В отличие от истории человечества, в которой, как полагал Набоков, нет никаких детерминантов, а есть только хаотическое нагромождение случаев, в истории каждого отдельного человека случай может быть агентом судьбы. Детерминант здесь – только и исключительно личностные качества человека, получаемые им врождённо. Диапазон свободы выбора имеется, но он сугубо индивидуален, границы его определяются только на практике и оцениваются разве что задним числом, по результатам. Соответственно и случай – может быть воспринят индивидом или обойдён вниманием, использован так или иначе, но в конечном итоге, будь то грубым вмешательством фатума или хитроумными уловками, упорными повторными попытками или под видом причинности, но судьба телеологична и целенаправленно выпишет каждому свой неповторимый узор.

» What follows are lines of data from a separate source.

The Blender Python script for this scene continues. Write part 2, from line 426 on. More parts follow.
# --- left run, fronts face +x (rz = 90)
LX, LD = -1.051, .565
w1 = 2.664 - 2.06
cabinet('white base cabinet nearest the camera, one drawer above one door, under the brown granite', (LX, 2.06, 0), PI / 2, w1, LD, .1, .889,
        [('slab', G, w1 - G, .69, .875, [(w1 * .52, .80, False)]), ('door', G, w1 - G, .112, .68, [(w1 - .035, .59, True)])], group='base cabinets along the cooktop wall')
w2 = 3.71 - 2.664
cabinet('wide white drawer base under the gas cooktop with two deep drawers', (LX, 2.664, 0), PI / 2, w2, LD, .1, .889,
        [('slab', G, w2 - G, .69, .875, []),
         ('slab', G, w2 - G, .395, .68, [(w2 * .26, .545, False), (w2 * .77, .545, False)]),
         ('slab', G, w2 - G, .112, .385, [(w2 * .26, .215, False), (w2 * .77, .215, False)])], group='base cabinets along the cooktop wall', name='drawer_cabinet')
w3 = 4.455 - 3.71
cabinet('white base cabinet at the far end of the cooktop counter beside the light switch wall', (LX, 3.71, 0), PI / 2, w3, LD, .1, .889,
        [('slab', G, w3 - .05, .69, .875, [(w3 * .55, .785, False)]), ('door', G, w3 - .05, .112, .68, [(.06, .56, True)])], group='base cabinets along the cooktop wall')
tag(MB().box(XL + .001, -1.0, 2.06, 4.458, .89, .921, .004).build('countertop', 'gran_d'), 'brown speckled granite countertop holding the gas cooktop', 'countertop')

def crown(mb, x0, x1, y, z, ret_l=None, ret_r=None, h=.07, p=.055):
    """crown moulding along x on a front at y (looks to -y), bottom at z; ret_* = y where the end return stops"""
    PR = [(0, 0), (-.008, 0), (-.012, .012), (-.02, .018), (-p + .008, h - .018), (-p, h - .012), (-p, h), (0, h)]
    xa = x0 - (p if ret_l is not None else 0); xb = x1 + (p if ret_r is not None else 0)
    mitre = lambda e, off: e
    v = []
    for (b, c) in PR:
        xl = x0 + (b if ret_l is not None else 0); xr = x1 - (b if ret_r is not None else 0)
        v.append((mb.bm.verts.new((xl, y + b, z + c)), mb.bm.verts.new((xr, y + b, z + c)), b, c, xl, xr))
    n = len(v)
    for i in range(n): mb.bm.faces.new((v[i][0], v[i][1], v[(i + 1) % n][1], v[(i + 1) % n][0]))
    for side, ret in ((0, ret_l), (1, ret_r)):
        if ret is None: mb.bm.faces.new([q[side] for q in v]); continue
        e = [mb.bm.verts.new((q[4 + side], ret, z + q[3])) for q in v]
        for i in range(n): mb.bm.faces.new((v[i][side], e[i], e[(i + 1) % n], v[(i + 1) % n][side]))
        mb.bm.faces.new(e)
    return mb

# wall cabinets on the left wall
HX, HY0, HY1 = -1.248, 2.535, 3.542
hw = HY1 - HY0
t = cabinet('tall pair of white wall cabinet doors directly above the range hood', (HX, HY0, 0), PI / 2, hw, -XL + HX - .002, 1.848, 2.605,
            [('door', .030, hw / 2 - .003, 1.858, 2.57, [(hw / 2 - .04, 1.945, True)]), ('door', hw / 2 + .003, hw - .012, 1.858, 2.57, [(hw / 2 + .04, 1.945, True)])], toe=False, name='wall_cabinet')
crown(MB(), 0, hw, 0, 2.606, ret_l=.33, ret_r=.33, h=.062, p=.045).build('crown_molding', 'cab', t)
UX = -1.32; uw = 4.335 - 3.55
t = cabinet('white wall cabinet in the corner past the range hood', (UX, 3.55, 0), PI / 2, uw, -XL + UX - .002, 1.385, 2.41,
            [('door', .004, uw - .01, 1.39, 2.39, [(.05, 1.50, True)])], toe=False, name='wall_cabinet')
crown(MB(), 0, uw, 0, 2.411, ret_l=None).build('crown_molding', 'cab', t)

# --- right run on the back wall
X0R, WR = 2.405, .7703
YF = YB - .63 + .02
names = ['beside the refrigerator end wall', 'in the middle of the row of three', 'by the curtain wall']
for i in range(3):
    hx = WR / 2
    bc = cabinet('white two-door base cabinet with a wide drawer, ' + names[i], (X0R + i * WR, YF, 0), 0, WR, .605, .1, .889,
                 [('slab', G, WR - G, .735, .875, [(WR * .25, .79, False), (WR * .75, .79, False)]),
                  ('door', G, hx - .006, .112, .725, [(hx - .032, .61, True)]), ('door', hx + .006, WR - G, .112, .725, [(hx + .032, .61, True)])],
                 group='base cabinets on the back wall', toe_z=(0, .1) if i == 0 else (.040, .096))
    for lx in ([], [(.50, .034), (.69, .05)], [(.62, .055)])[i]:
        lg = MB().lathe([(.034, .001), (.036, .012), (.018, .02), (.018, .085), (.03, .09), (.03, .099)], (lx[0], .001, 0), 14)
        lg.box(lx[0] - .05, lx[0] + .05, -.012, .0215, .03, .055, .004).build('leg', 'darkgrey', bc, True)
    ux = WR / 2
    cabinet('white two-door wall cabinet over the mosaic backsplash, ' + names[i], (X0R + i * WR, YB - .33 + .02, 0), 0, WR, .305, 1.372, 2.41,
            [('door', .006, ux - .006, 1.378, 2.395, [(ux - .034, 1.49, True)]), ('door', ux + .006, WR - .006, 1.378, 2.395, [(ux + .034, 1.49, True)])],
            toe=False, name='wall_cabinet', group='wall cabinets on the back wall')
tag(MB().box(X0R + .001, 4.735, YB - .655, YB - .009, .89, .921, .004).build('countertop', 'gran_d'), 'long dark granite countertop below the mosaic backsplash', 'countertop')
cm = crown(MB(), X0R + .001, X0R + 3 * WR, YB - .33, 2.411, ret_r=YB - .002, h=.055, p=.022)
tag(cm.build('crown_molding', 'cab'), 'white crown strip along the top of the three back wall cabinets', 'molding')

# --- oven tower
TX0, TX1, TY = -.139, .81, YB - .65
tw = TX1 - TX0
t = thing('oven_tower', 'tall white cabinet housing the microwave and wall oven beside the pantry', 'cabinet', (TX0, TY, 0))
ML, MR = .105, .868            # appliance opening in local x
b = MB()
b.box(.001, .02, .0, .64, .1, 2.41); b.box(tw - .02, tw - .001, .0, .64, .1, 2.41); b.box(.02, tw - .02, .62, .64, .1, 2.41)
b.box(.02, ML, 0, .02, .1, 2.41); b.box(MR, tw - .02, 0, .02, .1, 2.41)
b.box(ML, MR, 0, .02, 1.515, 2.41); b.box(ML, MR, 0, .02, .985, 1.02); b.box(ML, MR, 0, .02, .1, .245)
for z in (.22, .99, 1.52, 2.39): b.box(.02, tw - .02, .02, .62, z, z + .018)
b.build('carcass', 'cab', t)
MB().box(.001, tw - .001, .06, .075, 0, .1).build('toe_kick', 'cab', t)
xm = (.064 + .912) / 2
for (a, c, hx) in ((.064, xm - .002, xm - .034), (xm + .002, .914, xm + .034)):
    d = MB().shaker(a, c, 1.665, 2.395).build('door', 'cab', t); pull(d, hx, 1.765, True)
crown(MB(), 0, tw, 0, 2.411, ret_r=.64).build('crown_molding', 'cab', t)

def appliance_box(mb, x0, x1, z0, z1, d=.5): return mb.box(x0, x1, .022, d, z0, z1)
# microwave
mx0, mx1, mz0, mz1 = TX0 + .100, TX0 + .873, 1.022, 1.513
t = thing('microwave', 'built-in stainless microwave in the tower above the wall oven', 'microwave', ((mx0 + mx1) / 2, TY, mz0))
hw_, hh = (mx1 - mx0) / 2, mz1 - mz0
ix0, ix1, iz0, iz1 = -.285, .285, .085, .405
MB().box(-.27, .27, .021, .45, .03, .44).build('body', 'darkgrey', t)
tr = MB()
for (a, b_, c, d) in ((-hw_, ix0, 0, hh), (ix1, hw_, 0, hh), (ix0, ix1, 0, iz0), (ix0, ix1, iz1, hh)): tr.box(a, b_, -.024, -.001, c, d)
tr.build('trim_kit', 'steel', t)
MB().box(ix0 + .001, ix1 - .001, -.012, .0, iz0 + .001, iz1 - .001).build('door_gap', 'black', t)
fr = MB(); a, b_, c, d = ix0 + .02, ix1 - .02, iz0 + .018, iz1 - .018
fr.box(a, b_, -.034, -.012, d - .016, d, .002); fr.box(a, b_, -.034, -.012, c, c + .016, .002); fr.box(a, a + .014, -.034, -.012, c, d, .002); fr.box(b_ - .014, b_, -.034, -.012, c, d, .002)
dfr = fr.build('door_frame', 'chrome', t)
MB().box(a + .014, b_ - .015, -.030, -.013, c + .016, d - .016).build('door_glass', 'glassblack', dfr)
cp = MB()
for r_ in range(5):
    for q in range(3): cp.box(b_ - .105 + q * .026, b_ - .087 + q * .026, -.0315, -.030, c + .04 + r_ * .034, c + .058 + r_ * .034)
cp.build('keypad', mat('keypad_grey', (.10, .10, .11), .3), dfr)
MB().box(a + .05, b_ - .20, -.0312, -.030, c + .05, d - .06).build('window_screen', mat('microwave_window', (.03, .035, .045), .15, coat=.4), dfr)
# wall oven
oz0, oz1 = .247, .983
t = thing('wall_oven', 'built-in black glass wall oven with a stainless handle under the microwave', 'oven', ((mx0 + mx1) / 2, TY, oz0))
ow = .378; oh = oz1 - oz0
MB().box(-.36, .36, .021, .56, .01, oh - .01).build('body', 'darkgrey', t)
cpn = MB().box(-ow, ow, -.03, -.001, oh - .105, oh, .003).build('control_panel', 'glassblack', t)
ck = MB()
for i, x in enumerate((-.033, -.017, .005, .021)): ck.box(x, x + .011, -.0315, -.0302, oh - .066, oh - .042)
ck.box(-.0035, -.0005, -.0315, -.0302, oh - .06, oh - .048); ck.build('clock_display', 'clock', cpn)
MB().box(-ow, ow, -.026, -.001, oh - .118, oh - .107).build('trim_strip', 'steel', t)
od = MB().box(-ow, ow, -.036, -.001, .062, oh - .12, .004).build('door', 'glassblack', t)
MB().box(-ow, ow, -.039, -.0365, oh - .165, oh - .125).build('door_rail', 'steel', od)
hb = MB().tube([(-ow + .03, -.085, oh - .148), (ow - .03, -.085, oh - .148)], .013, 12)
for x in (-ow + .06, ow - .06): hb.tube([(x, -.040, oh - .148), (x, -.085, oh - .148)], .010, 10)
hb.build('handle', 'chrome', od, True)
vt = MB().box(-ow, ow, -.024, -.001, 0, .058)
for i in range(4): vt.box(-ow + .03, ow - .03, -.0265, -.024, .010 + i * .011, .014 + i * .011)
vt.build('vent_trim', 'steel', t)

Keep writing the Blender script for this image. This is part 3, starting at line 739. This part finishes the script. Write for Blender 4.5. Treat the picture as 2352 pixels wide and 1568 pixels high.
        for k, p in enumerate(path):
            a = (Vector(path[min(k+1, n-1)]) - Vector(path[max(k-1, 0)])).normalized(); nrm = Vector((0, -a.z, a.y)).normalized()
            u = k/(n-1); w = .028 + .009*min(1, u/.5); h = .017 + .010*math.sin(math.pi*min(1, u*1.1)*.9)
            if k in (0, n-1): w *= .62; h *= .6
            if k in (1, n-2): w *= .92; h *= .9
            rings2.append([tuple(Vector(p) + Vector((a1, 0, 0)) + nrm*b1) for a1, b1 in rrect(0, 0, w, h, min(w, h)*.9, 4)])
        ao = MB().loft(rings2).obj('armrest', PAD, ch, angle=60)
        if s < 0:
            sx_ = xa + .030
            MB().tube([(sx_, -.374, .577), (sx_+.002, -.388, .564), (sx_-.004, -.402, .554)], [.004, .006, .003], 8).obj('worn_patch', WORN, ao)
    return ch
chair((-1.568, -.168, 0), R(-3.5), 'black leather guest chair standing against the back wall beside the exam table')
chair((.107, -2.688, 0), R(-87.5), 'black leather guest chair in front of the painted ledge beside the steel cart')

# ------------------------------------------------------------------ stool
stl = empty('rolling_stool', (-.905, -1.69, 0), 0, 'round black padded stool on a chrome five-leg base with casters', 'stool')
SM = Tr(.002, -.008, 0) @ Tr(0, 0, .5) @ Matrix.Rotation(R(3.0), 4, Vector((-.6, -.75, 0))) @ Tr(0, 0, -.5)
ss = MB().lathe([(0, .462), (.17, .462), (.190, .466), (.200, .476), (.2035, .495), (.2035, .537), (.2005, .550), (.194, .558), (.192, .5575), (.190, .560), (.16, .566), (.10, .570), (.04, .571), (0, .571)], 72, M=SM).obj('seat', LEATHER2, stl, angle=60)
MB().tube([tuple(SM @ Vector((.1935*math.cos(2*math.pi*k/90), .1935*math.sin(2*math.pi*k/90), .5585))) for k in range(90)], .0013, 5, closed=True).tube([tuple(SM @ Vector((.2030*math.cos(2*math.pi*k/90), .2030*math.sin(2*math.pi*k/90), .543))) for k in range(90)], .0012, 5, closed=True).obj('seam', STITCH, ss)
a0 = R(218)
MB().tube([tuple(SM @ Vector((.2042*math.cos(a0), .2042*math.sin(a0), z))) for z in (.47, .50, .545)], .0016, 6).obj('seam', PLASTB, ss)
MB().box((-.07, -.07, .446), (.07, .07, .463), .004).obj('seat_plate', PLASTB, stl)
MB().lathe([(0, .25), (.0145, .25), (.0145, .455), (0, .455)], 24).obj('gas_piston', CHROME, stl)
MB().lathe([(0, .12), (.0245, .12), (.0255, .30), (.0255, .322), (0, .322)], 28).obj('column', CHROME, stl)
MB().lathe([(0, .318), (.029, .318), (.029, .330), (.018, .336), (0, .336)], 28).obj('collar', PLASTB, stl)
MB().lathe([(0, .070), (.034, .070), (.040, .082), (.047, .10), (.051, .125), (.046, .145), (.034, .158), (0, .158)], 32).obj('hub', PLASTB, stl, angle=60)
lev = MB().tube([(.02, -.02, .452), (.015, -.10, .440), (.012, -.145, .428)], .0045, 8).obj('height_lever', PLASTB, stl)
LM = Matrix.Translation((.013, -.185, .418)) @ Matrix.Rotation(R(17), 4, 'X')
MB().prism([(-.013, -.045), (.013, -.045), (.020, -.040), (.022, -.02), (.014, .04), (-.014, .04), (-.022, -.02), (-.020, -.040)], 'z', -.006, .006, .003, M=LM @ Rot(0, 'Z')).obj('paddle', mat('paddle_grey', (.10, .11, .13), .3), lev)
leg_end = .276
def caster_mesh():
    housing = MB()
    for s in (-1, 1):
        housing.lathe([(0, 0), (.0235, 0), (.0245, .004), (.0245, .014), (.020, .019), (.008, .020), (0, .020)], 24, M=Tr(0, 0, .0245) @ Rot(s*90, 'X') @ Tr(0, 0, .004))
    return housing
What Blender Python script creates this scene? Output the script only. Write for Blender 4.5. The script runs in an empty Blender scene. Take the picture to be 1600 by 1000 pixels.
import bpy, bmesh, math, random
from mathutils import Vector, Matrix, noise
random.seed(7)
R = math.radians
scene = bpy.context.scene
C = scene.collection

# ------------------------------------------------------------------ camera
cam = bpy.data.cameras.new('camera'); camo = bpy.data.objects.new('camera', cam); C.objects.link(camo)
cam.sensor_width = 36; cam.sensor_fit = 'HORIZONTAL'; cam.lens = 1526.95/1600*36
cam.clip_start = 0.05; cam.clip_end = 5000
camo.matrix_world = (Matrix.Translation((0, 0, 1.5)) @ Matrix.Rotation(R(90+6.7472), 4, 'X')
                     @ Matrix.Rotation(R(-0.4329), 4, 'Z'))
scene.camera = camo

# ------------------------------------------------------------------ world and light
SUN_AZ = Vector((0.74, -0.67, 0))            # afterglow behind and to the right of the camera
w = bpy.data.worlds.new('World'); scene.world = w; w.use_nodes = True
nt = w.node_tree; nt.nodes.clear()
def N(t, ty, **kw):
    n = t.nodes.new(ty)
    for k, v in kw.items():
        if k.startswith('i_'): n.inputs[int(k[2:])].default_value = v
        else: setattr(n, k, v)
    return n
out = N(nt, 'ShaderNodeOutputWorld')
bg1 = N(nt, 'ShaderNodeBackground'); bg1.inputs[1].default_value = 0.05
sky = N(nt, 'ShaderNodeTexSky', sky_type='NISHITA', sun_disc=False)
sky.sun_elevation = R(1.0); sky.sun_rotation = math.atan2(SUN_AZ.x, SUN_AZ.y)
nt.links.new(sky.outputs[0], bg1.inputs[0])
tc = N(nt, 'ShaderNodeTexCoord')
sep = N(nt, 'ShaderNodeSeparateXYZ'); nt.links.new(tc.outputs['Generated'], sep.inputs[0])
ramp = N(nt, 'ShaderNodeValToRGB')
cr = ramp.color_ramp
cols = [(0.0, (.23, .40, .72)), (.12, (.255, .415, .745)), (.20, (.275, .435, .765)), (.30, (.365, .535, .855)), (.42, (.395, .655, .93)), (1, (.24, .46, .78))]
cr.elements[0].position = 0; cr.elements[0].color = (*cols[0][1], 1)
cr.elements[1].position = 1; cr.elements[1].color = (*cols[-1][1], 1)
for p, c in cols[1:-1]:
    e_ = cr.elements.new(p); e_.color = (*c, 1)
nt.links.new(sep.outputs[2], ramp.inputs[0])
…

Человек, в отличие от своих иномирных творцов, изначально и пожизненно заключён в двойную тюрьму: своего «я» и настоящего времени. Частичное преодоление этих ограничений возможно в редких случаях любви, доверия и взаимопонимания – с другим «я», а во времени – памятью о прошлом. Будущее непознаваемо и известно только незримым архитекторам судеб, свободным от человеческих параметров времени, – вечное и мучительное для Набокова ограничение, но и, с другой стороны, – это вызов, соблазнительное и интригующее приглашение к свободе выбора.